Kristina Hooper, CFP®, CIMA® is head of investment and client strategies for Allianz Global Investors Distributors LLC. She has a B.A. from Wellesley College, a J.D. from Pace Law and an M.B.A. in finance from NYU, where she was a teaching fellow in macroeconomics.
The US labor market is making strides, but sometimes the math can be a little fuzzy.
On Friday, investors got some surprisingly good news on the economy. The Bureau of Labor Statistics released its November employment report, showing 146,000 non-farm payroll jobs were created, all coming from the private sector. While that’s a drop from the 171,000 non-farm payroll jobs originally reported for October, it came in well ahead of estimates. Indeed, many economists and strategists believed November would show less than 100,000 new jobs. Separately, the unemployment rate fell to 7.7%, another positive surprise.
Under the Hood
A closer look tells a different story, however. First, the payroll numbers for the previous two months were revised downward: from 148,000 to 132,000 in September and from 171,000 to 138,000 in October. The October revision is a significant drop—more than 19%—and should not go unnoticed. Looking at the last three months, the average number of jobs created has been a tepid 138,000. Second, while November non-farm payrolls dramatically exceeded expectations, they’re still well below the number of jobs needed to stimulate growth. Real and sustainable economic improvement, historically, has required adding 250,000 to 300,000 jobs per month.

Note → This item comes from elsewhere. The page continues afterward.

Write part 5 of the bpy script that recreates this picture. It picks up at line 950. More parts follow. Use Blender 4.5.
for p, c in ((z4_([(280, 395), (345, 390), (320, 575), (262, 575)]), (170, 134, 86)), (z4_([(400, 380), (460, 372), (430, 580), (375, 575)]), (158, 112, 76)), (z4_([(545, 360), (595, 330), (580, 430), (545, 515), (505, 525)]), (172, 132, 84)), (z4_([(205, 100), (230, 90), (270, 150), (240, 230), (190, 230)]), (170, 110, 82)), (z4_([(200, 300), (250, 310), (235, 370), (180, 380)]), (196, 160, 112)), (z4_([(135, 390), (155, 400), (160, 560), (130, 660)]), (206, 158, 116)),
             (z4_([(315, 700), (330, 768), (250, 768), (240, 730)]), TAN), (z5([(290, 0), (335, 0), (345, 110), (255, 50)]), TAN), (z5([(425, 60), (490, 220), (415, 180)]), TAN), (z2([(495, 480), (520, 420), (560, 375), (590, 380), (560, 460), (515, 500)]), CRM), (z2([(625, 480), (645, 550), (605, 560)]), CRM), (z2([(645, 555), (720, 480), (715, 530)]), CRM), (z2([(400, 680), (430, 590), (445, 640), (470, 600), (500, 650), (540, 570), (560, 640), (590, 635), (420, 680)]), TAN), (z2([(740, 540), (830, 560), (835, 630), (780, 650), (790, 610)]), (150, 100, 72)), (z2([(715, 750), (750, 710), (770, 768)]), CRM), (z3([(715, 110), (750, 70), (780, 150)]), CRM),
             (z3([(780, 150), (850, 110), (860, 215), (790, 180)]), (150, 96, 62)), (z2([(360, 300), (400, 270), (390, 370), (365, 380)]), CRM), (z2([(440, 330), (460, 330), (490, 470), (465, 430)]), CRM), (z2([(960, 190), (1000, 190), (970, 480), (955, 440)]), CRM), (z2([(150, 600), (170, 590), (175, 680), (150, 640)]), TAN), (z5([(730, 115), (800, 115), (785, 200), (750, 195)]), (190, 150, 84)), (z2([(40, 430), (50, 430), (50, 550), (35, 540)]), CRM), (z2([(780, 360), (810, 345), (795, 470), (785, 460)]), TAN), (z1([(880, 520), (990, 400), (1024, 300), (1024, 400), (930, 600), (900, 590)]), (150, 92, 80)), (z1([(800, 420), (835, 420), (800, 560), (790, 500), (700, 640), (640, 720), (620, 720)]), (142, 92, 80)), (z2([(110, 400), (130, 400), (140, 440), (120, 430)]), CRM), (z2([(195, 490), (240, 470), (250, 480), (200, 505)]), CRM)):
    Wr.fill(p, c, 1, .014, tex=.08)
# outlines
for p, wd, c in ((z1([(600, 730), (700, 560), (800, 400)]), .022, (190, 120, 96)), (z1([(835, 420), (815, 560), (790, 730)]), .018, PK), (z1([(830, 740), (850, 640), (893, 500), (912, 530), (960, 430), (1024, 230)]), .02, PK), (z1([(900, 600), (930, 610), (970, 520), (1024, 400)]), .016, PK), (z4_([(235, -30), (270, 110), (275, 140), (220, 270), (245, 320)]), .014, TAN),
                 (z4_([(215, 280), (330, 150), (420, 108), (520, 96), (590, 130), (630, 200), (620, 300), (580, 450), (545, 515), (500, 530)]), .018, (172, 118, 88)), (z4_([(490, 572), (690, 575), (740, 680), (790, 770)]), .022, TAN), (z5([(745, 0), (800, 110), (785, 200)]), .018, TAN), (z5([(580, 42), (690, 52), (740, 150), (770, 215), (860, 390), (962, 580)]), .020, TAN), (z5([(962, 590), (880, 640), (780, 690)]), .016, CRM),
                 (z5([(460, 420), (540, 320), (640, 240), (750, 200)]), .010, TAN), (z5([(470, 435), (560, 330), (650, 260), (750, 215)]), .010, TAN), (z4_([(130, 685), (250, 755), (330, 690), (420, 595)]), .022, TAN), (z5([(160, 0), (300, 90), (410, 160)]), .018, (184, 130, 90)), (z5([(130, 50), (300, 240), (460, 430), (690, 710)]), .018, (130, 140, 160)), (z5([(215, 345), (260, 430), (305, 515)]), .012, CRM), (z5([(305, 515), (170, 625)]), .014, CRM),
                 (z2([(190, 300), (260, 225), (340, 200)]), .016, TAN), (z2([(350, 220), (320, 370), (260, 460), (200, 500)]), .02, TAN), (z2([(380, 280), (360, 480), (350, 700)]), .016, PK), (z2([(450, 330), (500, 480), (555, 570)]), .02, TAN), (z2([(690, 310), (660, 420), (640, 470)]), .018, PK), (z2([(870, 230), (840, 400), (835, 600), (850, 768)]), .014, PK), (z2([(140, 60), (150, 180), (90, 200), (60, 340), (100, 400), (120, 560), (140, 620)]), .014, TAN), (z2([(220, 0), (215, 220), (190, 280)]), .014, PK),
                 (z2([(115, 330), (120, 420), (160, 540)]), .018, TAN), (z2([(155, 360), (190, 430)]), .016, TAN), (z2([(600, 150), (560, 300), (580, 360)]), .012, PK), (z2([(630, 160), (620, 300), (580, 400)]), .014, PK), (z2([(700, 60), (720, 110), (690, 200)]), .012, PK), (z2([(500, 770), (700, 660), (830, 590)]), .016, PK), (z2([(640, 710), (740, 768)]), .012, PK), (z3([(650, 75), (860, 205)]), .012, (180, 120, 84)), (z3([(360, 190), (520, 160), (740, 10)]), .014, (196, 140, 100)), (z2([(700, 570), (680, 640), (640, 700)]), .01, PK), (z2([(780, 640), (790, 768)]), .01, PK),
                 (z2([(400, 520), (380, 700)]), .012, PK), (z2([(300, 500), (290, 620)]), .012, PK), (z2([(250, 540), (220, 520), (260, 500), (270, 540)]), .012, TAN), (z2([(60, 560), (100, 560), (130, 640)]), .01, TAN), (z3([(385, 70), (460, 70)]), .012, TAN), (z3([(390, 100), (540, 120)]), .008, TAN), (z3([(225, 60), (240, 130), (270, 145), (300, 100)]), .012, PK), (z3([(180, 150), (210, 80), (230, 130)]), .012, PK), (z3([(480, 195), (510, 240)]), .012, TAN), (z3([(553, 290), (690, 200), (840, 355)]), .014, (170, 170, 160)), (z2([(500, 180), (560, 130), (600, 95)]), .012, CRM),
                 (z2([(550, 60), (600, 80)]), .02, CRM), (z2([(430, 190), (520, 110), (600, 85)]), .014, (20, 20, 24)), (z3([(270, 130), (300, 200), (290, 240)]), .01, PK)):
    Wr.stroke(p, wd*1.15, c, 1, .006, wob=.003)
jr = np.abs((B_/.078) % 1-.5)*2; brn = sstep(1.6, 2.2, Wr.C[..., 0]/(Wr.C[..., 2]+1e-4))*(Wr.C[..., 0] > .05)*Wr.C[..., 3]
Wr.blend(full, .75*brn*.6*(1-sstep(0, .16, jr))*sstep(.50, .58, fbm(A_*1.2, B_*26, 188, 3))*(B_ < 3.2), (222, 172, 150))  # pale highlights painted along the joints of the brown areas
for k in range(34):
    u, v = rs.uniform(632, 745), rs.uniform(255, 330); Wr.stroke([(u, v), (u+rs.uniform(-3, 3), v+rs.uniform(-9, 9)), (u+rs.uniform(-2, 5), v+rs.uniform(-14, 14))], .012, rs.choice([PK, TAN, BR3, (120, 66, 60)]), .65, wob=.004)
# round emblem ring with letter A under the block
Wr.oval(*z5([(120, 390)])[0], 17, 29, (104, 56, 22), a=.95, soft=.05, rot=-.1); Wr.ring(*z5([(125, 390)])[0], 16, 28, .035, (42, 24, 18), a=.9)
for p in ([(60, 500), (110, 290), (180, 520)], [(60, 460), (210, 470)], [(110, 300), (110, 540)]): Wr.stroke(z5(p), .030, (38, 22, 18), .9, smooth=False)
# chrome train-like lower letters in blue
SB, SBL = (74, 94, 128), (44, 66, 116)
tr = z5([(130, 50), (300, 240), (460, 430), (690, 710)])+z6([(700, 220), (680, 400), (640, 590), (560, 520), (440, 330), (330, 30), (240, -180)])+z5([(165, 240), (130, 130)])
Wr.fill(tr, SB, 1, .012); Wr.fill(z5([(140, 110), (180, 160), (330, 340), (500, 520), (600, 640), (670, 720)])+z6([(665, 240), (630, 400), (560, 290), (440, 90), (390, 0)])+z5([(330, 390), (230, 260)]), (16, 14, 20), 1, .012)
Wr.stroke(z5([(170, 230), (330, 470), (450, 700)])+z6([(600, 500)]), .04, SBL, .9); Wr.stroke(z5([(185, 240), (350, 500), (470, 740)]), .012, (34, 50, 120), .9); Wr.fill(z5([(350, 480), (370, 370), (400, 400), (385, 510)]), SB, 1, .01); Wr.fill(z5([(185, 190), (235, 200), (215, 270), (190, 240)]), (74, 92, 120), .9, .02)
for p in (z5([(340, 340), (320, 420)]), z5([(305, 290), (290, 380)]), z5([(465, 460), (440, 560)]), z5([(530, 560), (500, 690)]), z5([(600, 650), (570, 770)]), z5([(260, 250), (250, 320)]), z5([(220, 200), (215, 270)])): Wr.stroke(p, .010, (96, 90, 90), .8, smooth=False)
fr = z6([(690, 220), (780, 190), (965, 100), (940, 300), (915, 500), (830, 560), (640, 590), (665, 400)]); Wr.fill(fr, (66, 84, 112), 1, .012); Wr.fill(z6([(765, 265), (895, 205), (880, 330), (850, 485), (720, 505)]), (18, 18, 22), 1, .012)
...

But perhaps the most startling statistic comes from the household survey. While it is generally considered less reliable than the business poll, household data helps put unemployment in perspective. Despite improvement in unemployment overall, the percentage of unemployed people that are without jobs for 27 weeks or more remains persistently high at 40.1%. That is lower than a year ago, when the percentage of people out of work for 27 weeks or more stood at 43.1% of all unemployed. But it is still well above normal. Consider that in 2005, a time the economy was on stronger footing, we saw those unemployed 27 weeks or more comprising only 21.5% of all unemployed.
This is troubling for a variety of reasons. We know that typically the longer workers are unemployed, the harder it is for them to get a job. And we also know that the cessation of unemployment benefits is closer at hand for those unemployed 27 weeks or longer. If the long-term unemployed—currently more than 4.7 million people—are unable to find work and “time out” of the system, losing their unemployment benefits, then they will become a significant drag on the economy. Specifically, you would see a spike in home foreclosures, greater use of public-welfare benefits and a reduction in consumer spending.
Another point to note is that the number of “job leavers”—those who voluntarily leave their job—has actually decreased since November 2011. This suggests that more workers believe the job market has gotten worse in the past year. It’s also worth noting that people without a high school degree have the greatest level of unemployment at 12.2%, which compares unfavorably with those with at least a bachelor’s degree who have 3.8% unemployment.
What it tells us is that there could be some structural changes going on in the economy that are unlikely to be resolved in the shorter term and could extend the period of longer-term unemployment for a portion of the workforce. For example, advances in technology are eliminating unskilled jobs. Think newspaper delivery via iPad and automated check-out counters at the supermarket.
Shrinking Government
Of course, the employment situation is not all bad. November’s non-farm payrolls still bested year-ago levels, when 120,000 net new jobs were created. And we continue to see the private sector drive job gains while government jobs have shown net losses. This continued trend is encouraging given the current fiscal-cliff debate and the need for a reduction in government spending. Despite uncertainty over the pending expiration of tax breaks and automatic spending cuts, business sentiment—at least with regard to hiring—remains positive. The one-month employment diffusion index, which records the percentage of industries that have increased their payrolls in the past month, is at 59%. While it is down from October, it does give a helpful snapshot of current hiring.
The key takeaway from the latest employment report is that we need to carefully analyze all the data rather than just the headline number. Looking under the hood reveals cause for concern about longer-term employment trends and gives us a more complete picture of the job market. All in all, the employment situation is improving and the US economy continues to recover—albeit at a very slow and sometimes bumpy pace.